┌─ Record extracts

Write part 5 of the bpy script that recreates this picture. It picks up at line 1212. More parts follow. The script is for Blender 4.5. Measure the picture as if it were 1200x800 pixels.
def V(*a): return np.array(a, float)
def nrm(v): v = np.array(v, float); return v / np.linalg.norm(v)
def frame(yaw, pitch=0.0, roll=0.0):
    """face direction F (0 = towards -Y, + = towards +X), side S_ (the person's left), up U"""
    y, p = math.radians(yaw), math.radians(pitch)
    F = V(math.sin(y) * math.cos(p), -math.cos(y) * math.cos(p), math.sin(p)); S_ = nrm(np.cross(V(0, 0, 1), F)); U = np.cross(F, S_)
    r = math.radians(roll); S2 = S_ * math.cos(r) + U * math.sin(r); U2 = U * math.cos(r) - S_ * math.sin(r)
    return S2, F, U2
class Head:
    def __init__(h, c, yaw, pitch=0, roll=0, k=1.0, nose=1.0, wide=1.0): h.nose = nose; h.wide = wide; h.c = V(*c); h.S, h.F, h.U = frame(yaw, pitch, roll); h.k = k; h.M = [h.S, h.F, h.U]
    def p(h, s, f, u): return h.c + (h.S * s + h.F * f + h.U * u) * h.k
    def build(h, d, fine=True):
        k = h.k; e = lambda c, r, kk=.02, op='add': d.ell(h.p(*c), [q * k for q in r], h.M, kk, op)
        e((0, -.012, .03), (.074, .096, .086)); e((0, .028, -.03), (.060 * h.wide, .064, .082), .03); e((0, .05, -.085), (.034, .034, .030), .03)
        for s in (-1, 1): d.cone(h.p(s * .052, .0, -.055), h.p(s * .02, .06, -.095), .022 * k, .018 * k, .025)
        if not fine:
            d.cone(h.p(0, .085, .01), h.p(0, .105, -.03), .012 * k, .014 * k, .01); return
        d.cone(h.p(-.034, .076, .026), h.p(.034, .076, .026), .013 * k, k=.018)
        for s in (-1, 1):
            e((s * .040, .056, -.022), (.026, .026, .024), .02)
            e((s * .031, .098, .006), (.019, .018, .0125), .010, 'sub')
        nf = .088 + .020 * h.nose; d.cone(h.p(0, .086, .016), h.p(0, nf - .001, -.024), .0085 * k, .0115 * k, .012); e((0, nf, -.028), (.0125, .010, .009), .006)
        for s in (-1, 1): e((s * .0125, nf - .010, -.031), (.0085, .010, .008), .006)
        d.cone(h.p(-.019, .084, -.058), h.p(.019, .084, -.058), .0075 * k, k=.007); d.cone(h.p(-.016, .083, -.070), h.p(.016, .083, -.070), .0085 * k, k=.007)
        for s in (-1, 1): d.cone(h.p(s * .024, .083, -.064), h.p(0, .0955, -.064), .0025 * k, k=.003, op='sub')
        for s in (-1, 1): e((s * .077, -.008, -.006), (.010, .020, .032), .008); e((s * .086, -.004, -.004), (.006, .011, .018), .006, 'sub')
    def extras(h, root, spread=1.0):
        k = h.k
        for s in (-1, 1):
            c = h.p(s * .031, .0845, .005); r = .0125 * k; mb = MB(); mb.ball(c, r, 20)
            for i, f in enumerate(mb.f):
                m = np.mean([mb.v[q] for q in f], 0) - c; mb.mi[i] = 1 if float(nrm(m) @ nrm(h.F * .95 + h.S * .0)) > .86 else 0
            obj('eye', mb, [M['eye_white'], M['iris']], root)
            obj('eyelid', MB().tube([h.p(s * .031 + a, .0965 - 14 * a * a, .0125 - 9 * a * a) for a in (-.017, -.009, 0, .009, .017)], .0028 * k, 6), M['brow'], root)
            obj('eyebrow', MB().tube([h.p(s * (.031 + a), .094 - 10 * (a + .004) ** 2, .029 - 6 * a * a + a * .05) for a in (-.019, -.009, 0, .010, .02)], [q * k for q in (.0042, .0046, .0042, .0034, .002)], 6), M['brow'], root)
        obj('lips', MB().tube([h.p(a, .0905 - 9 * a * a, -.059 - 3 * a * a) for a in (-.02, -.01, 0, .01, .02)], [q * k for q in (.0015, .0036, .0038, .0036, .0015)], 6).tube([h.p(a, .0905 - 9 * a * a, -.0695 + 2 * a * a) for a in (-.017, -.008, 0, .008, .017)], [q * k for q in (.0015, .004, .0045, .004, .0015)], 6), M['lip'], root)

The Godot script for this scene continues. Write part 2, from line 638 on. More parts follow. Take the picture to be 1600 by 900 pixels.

└─

→ Stated problem:
Output the entries exactly.

→ Task output:
Write part 5 of the bpy script that recreates this picture. It picks up at line 1212. More parts follow. The script is for Blender 4.5. Measure the picture as if it were 1200x800 pixels.
def V(*a): return np.array(a, float)
def nrm(v): v = np.array(v, float); return v / np.linalg.norm(v)
def frame(yaw, pitch=0.0, roll=0.0):
    """face direction F (0 = towards -Y, + = towards +X), side S_ (the person's left), up U"""
    y, p = math.radians(yaw), math.radians(pitch)
    F = V(math.sin(y) * math.cos(p), -math.cos(y) * math.cos(p), math.sin(p)); S_ = nrm(np.cross(V(0, 0, 1), F)); U = np.cross(F, S_)
    r = math.radians(roll); S2 = S_ * math.cos(r) + U * math.sin(r); U2 = U * math.cos(r) - S_ * math.sin(r)
    return S2, F, U2
class Head:
    def __init__(h, c, yaw, pitch=0, roll=0, k=1.0, nose=1.0, wide=1.0): h.nose = nose; h.wide = wide; h.c = V(*c); h.S, h.F, h.U = frame(yaw, pitch, roll); h.k = k; h.M = [h.S, h.F, h.U]
    def p(h, s, f, u): return h.c + (h.S * s + h.F * f + h.U * u) * h.k
    def build(h, d, fine=True):
        k = h.k; e = lambda c, r, kk=.02, op='add': d.ell(h.p(*c), [q * k for q in r], h.M, kk, op)
        e((0, -.012, .03), (.074, .096, .086)); e((0, .028, -.03), (.060 * h.wide, .064, .082), .03); e((0, .05, -.085), (.034, .034, .030), .03)
        for s in (-1, 1): d.cone(h.p(s * .052, .0, -.055), h.p(s * .02, .06, -.095), .022 * k, .018 * k, .025)
        if not fine:
            d.cone(h.p(0, .085, .01), h.p(0, .105, -.03), .012 * k, .014 * k, .01); return
        d.cone(h.p(-.034, .076, .026), h.p(.034, .076, .026), .013 * k, k=.018)
        for s in (-1, 1):
            e((s * .040, .056, -.022), (.026, .026, .024), .02)
            e((s * .031, .098, .006), (.019, .018, .0125), .010, 'sub')
        nf = .088 + .020 * h.nose; d.cone(h.p(0, .086, .016), h.p(0, nf - .001, -.024), .0085 * k, .0115 * k, .012); e((0, nf, -.028), (.0125, .010, .009), .006)
        for s in (-1, 1): e((s * .0125, nf - .010, -.031), (.0085, .010, .008), .006)
        d.cone(h.p(-.019, .084, -.058), h.p(.019, .084, -.058), .0075 * k, k=.007); d.cone(h.p(-.016, .083, -.070), h.p(.016, .083, -.070), .0085 * k, k=.007)
        for s in (-1, 1): d.cone(h.p(s * .024, .083, -.064), h.p(0, .0955, -.064), .0025 * k, k=.003, op='sub')
        for s in (-1, 1): e((s * .077, -.008, -.006), (.010, .020, .032), .008); e((s * .086, -.004, -.004), (.006, .011, .018), .006, 'sub')
    def extras(h, root, spread=1.0):
        k = h.k
        for s in (-1, 1):
            c = h.p(s * .031, .0845, .005); r = .0125 * k; mb = MB(); mb.ball(c, r, 20)
            for i, f in enumerate(mb.f):
                m = np.mean([mb.v[q] for q in f], 0) - c; mb.mi[i] = 1 if float(nrm(m) @ nrm(h.F * .95 + h.S * .0)) > .86 else 0
            obj('eye', mb, [M['eye_white'], M['iris']], root)
            obj('eyelid', MB().tube([h.p(s * .031 + a, .0965 - 14 * a * a, .0125 - 9 * a * a) for a in (-.017, -.009, 0, .009, .017)], .0028 * k, 6), M['brow'], root)
            obj('eyebrow', MB().tube([h.p(s * (.031 + a), .094 - 10 * (a + .004) ** 2, .029 - 6 * a * a + a * .05) for a in (-.019, -.009, 0, .010, .02)], [q * k for q in (.0042, .0046, .0042, .0034, .002)], 6), M['brow'], root)
        obj('lips', MB().tube([h.p(a, .0905 - 9 * a * a, -.059 - 3 * a * a) for a in (-.02, -.01, 0, .01, .02)], [q * k for q in (.0015, .0036, .0038, .0036, .0015)], 6).tube([h.p(a, .0905 - 9 * a * a, -.0695 + 2 * a * a) for a in (-.017, -.008, 0, .008, .017)], [q * k for q in (.0015, .004, .0045, .004, .0015)], 6), M['lip'], root)

The Godot script for this scene continues. Write part 2, from line 638 on. More parts follow. Take the picture to be 1600 by 900 pixels.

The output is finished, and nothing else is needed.